Sambalpur, Sept. 19: People of western Odisha gave final touches to preparations for the harvest festival of Nuakhai that will be observed on Thursday. The festival, also known as Nabanna, is observed in this part of the state in a grand way.

Western Odisha is already wearing a festive look. Houses have been cleaned and white washed. Shopping for new clothes and items that are used in the rituals of Nuakhai is also at its peak.

“The farmers offer the first crop of the year to the household deity on this occasion. The head of the family worships the household deity and offers the rice and other food items. He then distributes the prashad among the family members. All the family members sit and take their food together. Then the younger members of the family seek blessings from elders, also known as ‘Nuakhai juhar’,” said Shyam Sunder Dhar, a writer on Sambalpuri culture and tradition.

The festival strengthens the bond of brotherhood as family members and relatives pray together and celebrate the new crop, he said.

Various cultural groups in the cities of western Odisha have made arrangements to organise cultural programmes such as Sambalpuri folk dances and songs in the evening.
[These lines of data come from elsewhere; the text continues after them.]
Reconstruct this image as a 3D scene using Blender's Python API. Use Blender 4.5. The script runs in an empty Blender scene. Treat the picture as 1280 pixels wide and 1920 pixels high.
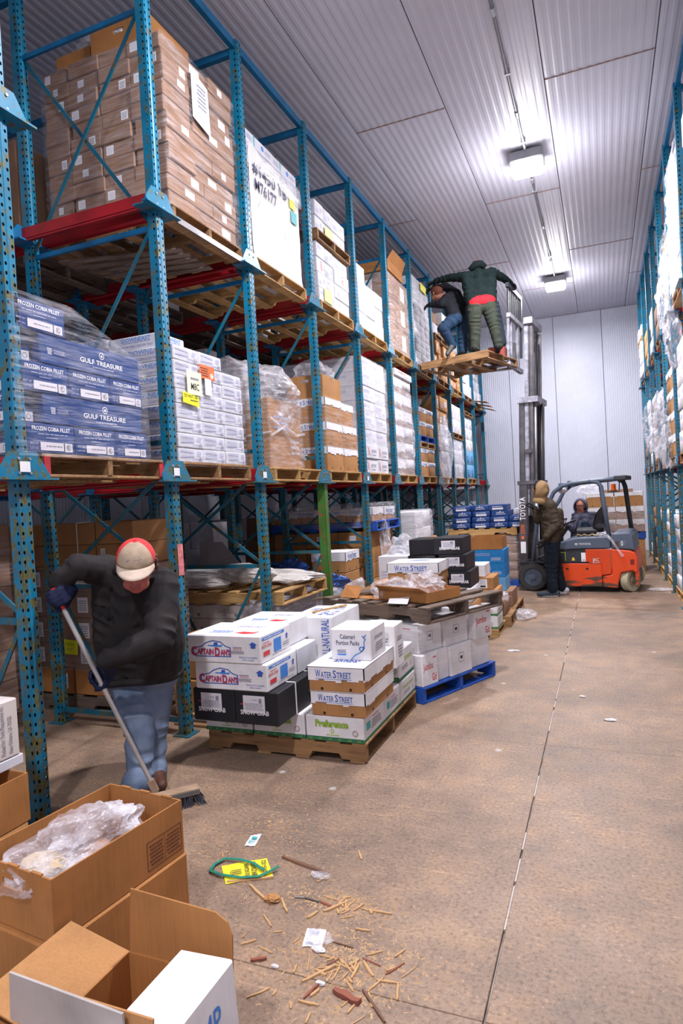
import bpy, bmesh, math, random
import numpy as np
from mathutils import Vector, Matrix, Euler, Quaternion, noise
random.seed(7)
C = bpy.context.scene.collection
SC = bpy.context.scene
PI = math.pi
R = math.radians

# ---------------------------------------------------------------- camera
CAMH = 1.6
def set_camera():
    pan, tilt, roll = R(22.192), R(-0.960), R(-3.235)
    cp, sp, ct, st = math.cos(pan), math.sin(pan), math.cos(tilt), math.sin(tilt)
    fw = Vector((-sp*ct, cp*ct, st)); r0 = Vector((cp, sp, 0)); u0 = r0.cross(fw)
    r = math.cos(roll)*r0 + math.sin(roll)*u0
    u = -math.sin(roll)*r0 + math.cos(roll)*u0
    cd = bpy.data.cameras.new('camera'); co = bpy.data.objects.new('camera', cd); C.objects.link(co)
    m = Matrix((r, u, -fw)).transposed().to_4x4(); m.translation = Vector((0, 0, CAMH))
    co.matrix_world = m
    cd.sensor_fit = 'VERTICAL'; cd.sensor_height = 24.0
    cd.lens = 1208.4/1920*24.0
    cd.clip_start = 0.05; cd.clip_end = 100
    SC.camera = co
set_camera()

# ---------------------------------------------------------------- light and exposure
SC.view_settings.view_transform = 'Standard'
SC.view_settings.look = 'None'
SC.view_settings.gamma = 1.0
SC.view_settings.exposure = 0.0
SC.view_settings.use_curve_mapping = False
w = bpy.data.worlds.new('world'); SC.world = w; w.use_nodes = True
w.node_tree.nodes['Background'].inputs[0].default_value = (0.5, 0.55, 0.7, 1)
w.node_tree.nodes['Background'].inputs[1].default_value = 0.02
LAMPX = -0.72
LAMP_W = 265.0
LAMP_SIDE_W = 54.0
LAMP_COL = (0.99, 0.945, 1.0)
CEIL = 5.93
LAMPS = [(-0.72, -1.8), (-0.72, 3.45), (-0.72, 8.72), (-0.72, 14.0)]
def lamp_light(x, y, z):
    ld = bpy.data.lights.new('lamp_light', 'AREA'); ld.energy = LAMP_W; ld.color = LAMP_COL
    ld.shape = 'RECTANGLE'; ld.size = 0.36; ld.size_y = 0.28
    lo = bpy.data.objects.new('lamp_light', ld); C.objects.link(lo); lo.location = (x, y, z)
    # the prismatic lens also throws light sideways
    ls = bpy.data.lights.new('lamp_side_light', 'POINT'); ls.energy = LAMP_SIDE_W; ls.color = LAMP_COL; ls.shadow_soft_size = 0.12
    lt = bpy.data.objects.new('lamp_side_light', ls); C.objects.link(lt); lt.location = (x, y, z-0.14)
for lx, ly in LAMPS: lamp_light(lx, ly, CEIL-0.275)

# ---------------------------------------------------------------- materials
MATS = {}
def new_mat(name):
    m = bpy.data.materials.new(name); m.use_nodes = True
    nt = m.node_tree; b = nt.nodes['Principled BSDF']
    return m, nt, b
def nz(nt, scale, detail=3, vec=None, stretch=None, coord='Object', rough=0.5):
    tc = nt.nodes.new('ShaderNodeTexCoord'); n = nt.nodes.new('ShaderNodeTexNoise')
    n.inputs['Scale'].default_value = scale; n.inputs['Detail'].default_value = detail; n.inputs['Roughness'].default_value = rough
    src = tc.outputs[coord]
    if stretch:
        mp = nt.nodes.new('ShaderNodeMapping'); mp.inputs['Scale'].default_value = stretch
        nt.links.new(src, mp.inputs[0]); src = mp.outputs[0]
    nt.links.new(src, n.inputs['Vector'])
    return n
def ramp(nt, src, stops):
    r = nt.nodes.new('ShaderNodeValToRGB'); e = r.color_ramp.elements
    while len(e) > 1: e.remove(e[-1])
    e[0].position = stops[0][0]; e[0].color = tuple(stops[0][1])+(1,) if len(stops[0][1]) == 3 else stops[0][1]
    for p, c in stops[1:]:
        k = e.new(p); k.color = tuple(c)+(1,) if len(c) == 3 else c
    nt.links.new(src, r.inputs[0]); return r
def mixc(nt, fac, a, b):
    m = nt.nodes.new('ShaderNodeMix'); m.data_type = 'RGBA'
    if isinstance(fac, (int, float)): m.inputs[0].default_value = fac
    else: nt.links.new(fac, m.inputs[0])
    for s, v in ((6, a), (7, b)):
        if isinstance(v, tuple): m.inputs[s].default_value = v+(1,) if len(v) == 3 else v
        else: nt.links.new(v, m.inputs[s])
    return m.outputs[2]
def bump(nt, b, src, strength, dist=0.01):
    bp = nt.nodes.new('ShaderNodeBump'); bp.inputs['Strength'].default_value = strength; bp.inputs['Distance'].default_value = dist
    nt.links.new(src, bp.inputs['Height']); nt.links.new(bp.outputs[0], b.inputs['Normal']); return bp
def plain(name, col, rough=0.6, metal=0.0, var=0.25, scale=9, bmp=0.0, col2=None, spec=0.5):
    if name in MATS: return MATS[name]
    m, nt, b = new_mat(name)
    n = nz(nt, scale)
    c2 = col2 or tuple(c*(1-var) for c in col)
    r = ramp(nt, n.outputs[0], [(0.3, col), (0.72, c2)])
    nt.links.new(r.outputs[0], b.inputs['Base Color'])
    b.inputs['Roughness'].default_value = rough; b.inputs['Metallic'].default_value = metal
    b.inputs['Specular IOR Level'].default_value = spec
    if bmp: bump(nt, b, n.outputs[0], bmp)
    MATS[name] = m; return m
def flat(col):
    k = 'ink_%d_%d_%d' % tuple(int(c*255) for c in col)
    if k in MATS: return MATS[k]
    m, nt, b = new_mat(k); b.inputs['Base Color'].default_value = tuple(col)+(1,); b.inputs['Roughness'].default_value = 0.6
    MATS[k] = m; return m
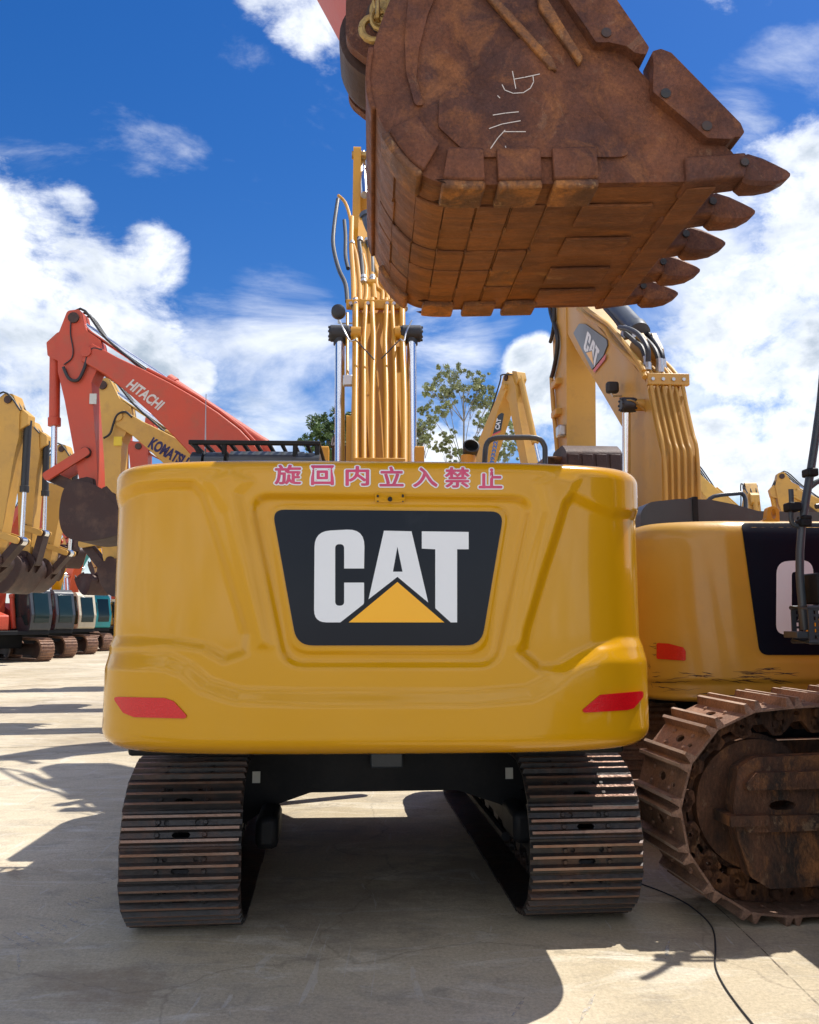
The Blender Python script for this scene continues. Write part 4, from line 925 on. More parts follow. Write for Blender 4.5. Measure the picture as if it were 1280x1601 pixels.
for lat, s_ in ((LAT0, -1), (LAT1, 1)):
    x0, x1 = (lat-.02, lat+.019) if s_ < 0 else (lat-.019, lat+.02)
    SP = MB().plate(side_poly, x0, x1).build('side_plate', M['rust'], OB, bevel=.008)
    xo = (x0-.014, x0-.0005) if s_ < 0 else (x1+.0005, x1+.014)
    # doubler plates and welded ribs
    MB().plate(fillet([op(*p) for p in ((815, 64), (686, 160), (684, 205), (735, 252), (990, 252), (935, 190), (870, 130))], .04), *xo).build('doubler_plate', M['rust'], OB, bevel=.005)
    MB().plate(fillet([op(*p) for p in ((640, -20), (690, -20), (668, 30), (654, 85), (650, 130), (662, 172), (648, 172), (634, 120), (632, 70))], .03), *xo).build('doubler_plate', M['rust'], OB, bevel=.006)
    for q in (((735, -20), (748, -22), (860, 100), (868, 120), (856, 118)), ((835, -5), (852, -5), (853, 12), (908, 102), (902, 112), (840, 25))):
        z_ = (x0-.030, x0-.0005) if s_ < 0 else (x1+.0005, x1+.030)
        MB().plate([op(*p) for p in q], *z_).build('rib', M['rust_wear'], OB, bevel=.008)
    # side cutters along the mouth edge
    for q in (((1013, 118), (1010, 98), (1024, 94), (1040, 100), (1146, 208), (1152, 222), (1147, 229), (1138, 229), (1132, 232), (1096, 231), (1012, 160)),
              ((862, -10), (900, -45), (930, -20), (985, 60), (1006, 92), (1002, 103), (984, 100), (972, 90), (945, 84), (925, 84))):
        ca = (lat-.075, lat+.05) if s_ < 0 else (lat-.05, lat+.075)
        c_ = MB().plate(fillet([op(*p) for p in q], .015), *ca).build('side_cutter', M['rust'], OB, bevel=.022, seg=3)
        for p in (((1031, 163), (1094, 213)) if q[0][0] > 1000 else ((940, 70), (888, 5))):
            a = op(*p); e = ca[0]-.001 if s_ < 0 else ca[1]+.001
            MB().lathe((e+s_*-.002, *a), (e+s_*9, *a), [(0, .02), (.0, .022), (.007, .022), (.009, .012)], 12).build('bolt', M['track'], c_)
# wear shrouds wrapped around the lower side edges, seen as a row of blocks
def arc_index(px):
    best = min(range(len(sm)), key=lambda i: (Vector(op(*px))-sm[i]).length); return best
def band(i0, i1, x0, x1, t0, t1, nm, m_, bev=.008, taper=.0):
    """a plate following the curved shell from i0 to i1, between x0 and x1"""
    k = 6; lo = []; hi = []
    for j in range(k+1):
        f = i0+(i1-i0)*j/k; a = int(f); u = f-a; a2 = min(a+1, len(sm)-1)
        p = sm[a].lerp(sm[a2], u); n_ = N_[a].lerp(N_[a2], u).normalized(); lo.append(p+n_*t0); hi.append(p+n_*t1)
    q = MB(); q.plate([tuple(p) for p in lo]+[tuple(p) for p in hi[::-1]], x0, x1); return q.build(nm, M[m_], OB, bevel=bev)
def fidx(px):
    """fractional place along the shell for a spot on the near lower edge"""
    tgt = Vector(op(*px)); best = (1e9, 0)
    for i in range(len(sm)-1):
        d = sm[i+1]-sm[i]; t = max(0, min(1, (tgt-sm[i]).dot(d)/d.dot(d))); e = (sm[i]+d*t-tgt).length
        if e < best[0]: best = (e, i+t)
    return best[1]
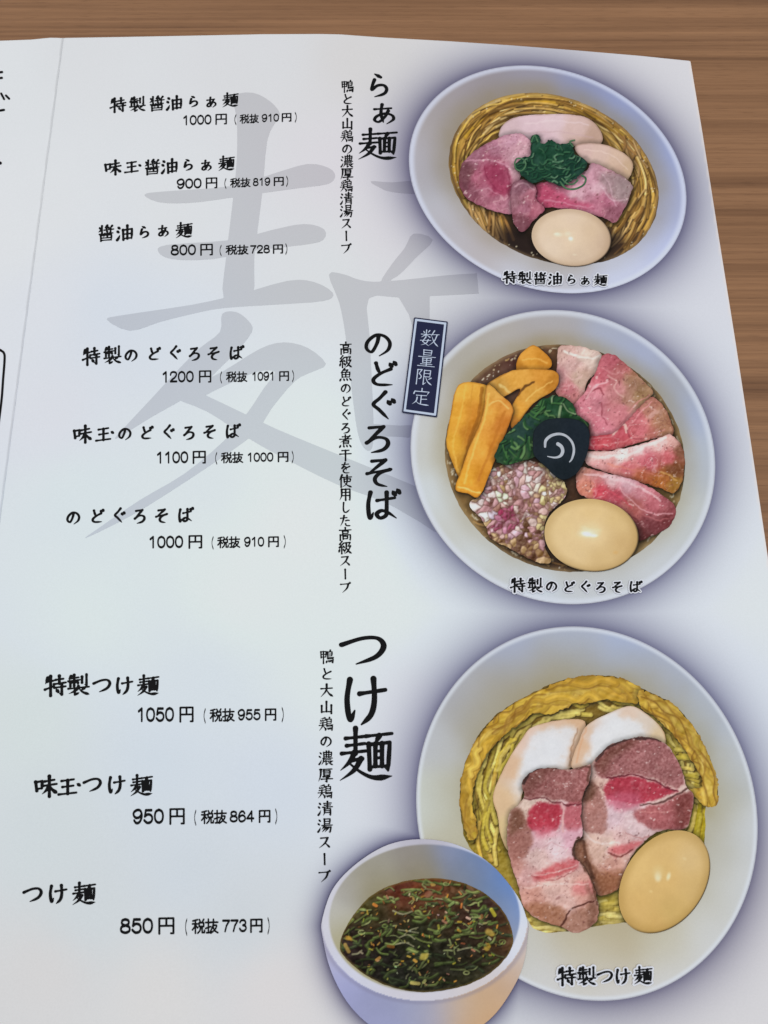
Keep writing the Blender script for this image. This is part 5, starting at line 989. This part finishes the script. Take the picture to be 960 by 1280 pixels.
def broth(x, y):
    rnd = random.Random(77)
    c = idw(x, y, [(500, 1105, (96, 46, 32)), (540, 1103, (104, 56, 32)), (580, 1115, (70, 46, 26)), (460, 1130, (58, 52, 26)), (440, 1190, (36, 24, 22)), (480, 1200, (24, 20, 16)), (520, 1170, (34, 36, 20)), (600, 1140, (44, 28, 24)), (630, 1170, (66, 44, 26)), (560, 1200, (30, 28, 18)), (500, 1230, (26, 26, 20)), (580, 1225, (38, 36, 22))], 3, 60)
    c = c + 26 * fbm(x, y, 7, 3)[:, None] + 16 * fbm(x, y, 3, 4)[:, None]
    def inside(): 
        while True:
            a, b = rnd.uniform(428, 638), rnd.uniform(1100, 1238)
            if R4i(np.array([a]), np.array([b + 3]))[0] < .95 and b > 1097 + abs(a - 535) ** 2 / 200: return a, b
    for k in range(190):
        a, b = inside(); t = rnd.gauss(0, .8); L = rnd.uniform(4, 13); bend = rnd.uniform(-4.5, 4.5)
        pts = [(a - L * math.cos(t), b - L * math.sin(t) * .7), (a + bend * math.sin(t), b - bend * math.cos(t)), (a + L * math.cos(t), b + L * math.sin(t) * .7)]
        f = rnd.random(); g = 1.0 if b < 1190 else .72
        col = (70, 82, 40) if f < .4 else (102, 112, 60) if f < .62 else (46, 54, 32) if f < .82 else (134, 142, 88) if f < .94 else (150, 146, 112)
        stroke(c, x, y, [(p + .9, q + 1) for p, q in pts], 1.2, (16, 14, 10), .8, .55)
        wd = rnd.uniform(.7, 2.3) if f < .8 else rnd.uniform(.6, 1.2)
        stroke(c, x, y, pts, wd, [v * g for v in col], .6, .8)
        if wd > 1.3: stroke(c, x, y, [(p - .3, q - .5) for p, q in pts], wd * .3, [min(255, v * g * 1.45 + 14) for v in col], .6, .6)
    for k in range(12):     # cut rings
        a, b = inside(); s = rnd.uniform(2.2, 4.2); q_ = rnd.uniform(.5, .9)
        stroke(c, x, y, [(a + s * math.cos(u), b + s * q_ * math.sin(u)) for u in np.linspace(0, rnd.uniform(4, 6.28), 9)], rnd.uniform(.5, .9), [(120, 136, 74), (96, 116, 58), (150, 156, 100)][k % 3], .6, .85)
    for k in range(150):
        a, b = inside(); s = rnd.uniform(.8, 2.2) if k > 14 else rnd.uniform(2.5, 4.5); f = rnd.random()
        col = (188, 152, 62) if f < .45 else (176, 152, 102) if f < .7 else (140, 92, 48) if f < .9 else (204, 190, 150)
        t = rnd.uniform(0, 3.14); L = s * rnd.uniform(.3, 1.3)
        stroke(c, x, y, [(a - L * math.cos(t) + .6, b - L * math.sin(t) + .8), (a + L * math.cos(t) + .6, b + L * math.sin(t) + .8)], s * .6, (20, 14, 10), .6, .6)
        stroke(c, x, y, [(a - L * math.cos(t), b - L * math.sin(t)), (a + L * math.cos(t), b + L * math.sin(t))], s * .55, [v * rnd.uniform(.75, 1.08) for v in col], .5, .85)
    for (px, py, s, col) in ((530, 1195, 8, (186, 166, 72)), (612, 1165, 8, (196, 160, 70)), (436, 1172, 6, (180, 140, 58)), (535, 1118, 7, (150, 96, 74)), (541, 1105, 4, (196, 152, 74)), (608, 1185, 5, (170, 140, 52))):
        c = mix(c, .85 * blob(x, y, px + 2.5 * fbm(x, y, 4, 9), py + 2.5 * fbm(x, y, 4, 10), s * .8, s * .5, rnd.uniform(-30, 30), .3), np.array(col) * .92)
    u, v = x * .8 + y * .6, y * .8 - x * .6
    c = c * (1 + .55 * fbm(u, v, 9, 82))[:, None] + emb(u, v, 7, 81, 40)[:, None]
    gl = sstep(.22, .34, fbm(u, v * 1.7, 14, 85, 2)) * sstep(1135, 1108, y); c = mix(c, .35 * gl, (168, 128, 104))
    d = -poly_sdf(x, y, SOUP)
    return mix(c, sstep(3.5, 0, d) * .6, (112, 92, 44))
region('broth', bounds(SOUP, 3), .9, lambda x, y: poly_sdf(x, y, SOUP) + 1.2 * fbm(x, y, 6, 3), broth, 15, cup)
flush()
People dance to the tune of foot-tapping Rasarkeli and Dalkhai.

“Such has been the popularity of the festival that people of the region residing in Bangalore, Delhi, Mumbai and Visakhapatnam have been celebrating the festival for the past decade,” said Balgopal Panigrahi, a resident of Sambalpur

To welcome the harvest festival, eminent artists of Sambalpur city organised a painting workshop at Gangadhar Mandap today.

Several students and the young artists of the city took part in the workshop, which was organised by the Sambalpur Working Artists’ Association.

The theme of the painting workshop was ‘Chitrakara Ra Canvas Re Nuakhai’, meaning Nuakhai depicted on canvas.

Mahesh Pandey, an artist attending the workshop, said: “My painting depicts our culture. Nuakhai is festival that reinforces solidarity. I have tried to show this through my painting.”